Guidance on the exchange of vacation homes

Guidance on the exchange of vacation homes was provided in Revenue Procedure 2008-16 by the Internal Revenue Service. This procedure was brought about as a result of a case in Tax Court Moore v. Commissioner, (T.C. Memo 2007-134) and a subsequent report by the Treasury Inspector General for Tax Administration that called for more IRS guidance on the subject. The revenue procedure creates a Safe Harbor for these exchanges; i.e., if an exchange is conducted in compliance with the parameters set forth, it will not be challenged. It is effective for exchanges commencing on or after March 10, 2008, which is also the date the procedure will be published in Internal Revenue Bulletin 2008-10.

The purpose of this revenue procedure is to create guidelines under which the taxpayer can establish that the property in question qualifies as held for investment, not simply owned for the personal use of the taxpayer with the hope for future appreciation.

Boiled down, the revenue procedure says that in order to qualify within the safe harbor, a dwelling unit, whether it is the relinquished property or the replacement property in the exchange (or both), must be owned by the taxpayer for at least 24 months before (in the case it is relinquished property) or after (in the case it is replacement property), and within each of the two 12-month periods immediately before and/or after the exchange: 1) The taxpayer rents the property to another person at fair market rent for 14 days or more, and 2) The taxpayer uses the property for personal use not more than the greater of 14 days or 10 percent of the number of days during the 12-month period that it is rented at fair market rent.

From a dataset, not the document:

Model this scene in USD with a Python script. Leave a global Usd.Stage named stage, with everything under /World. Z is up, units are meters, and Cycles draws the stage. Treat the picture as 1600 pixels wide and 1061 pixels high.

I realize that's a little cumbersome, but when does the government make things easy to understand? How about an example to clarify things some? You've owned a vacation home for three years. You put it on the market and it sells. Going backward from the date of sale (which is also the date your exchange begins), you did the following: 1) During the previous 12-month period, rented the property a total of 250 days at fair market rent and used it for personal use not more than 25 days (10% of the total days it was rented), and 2) During the 12-month period prior to that, rented the property only 100 days at fair market rent and used it for personal use not more than 14 days (the maximum allowable use given the fact that you only rented it for 100 days). If you can substantiate these facts in a satisfactory manner, this property falls within the safe harbor described above.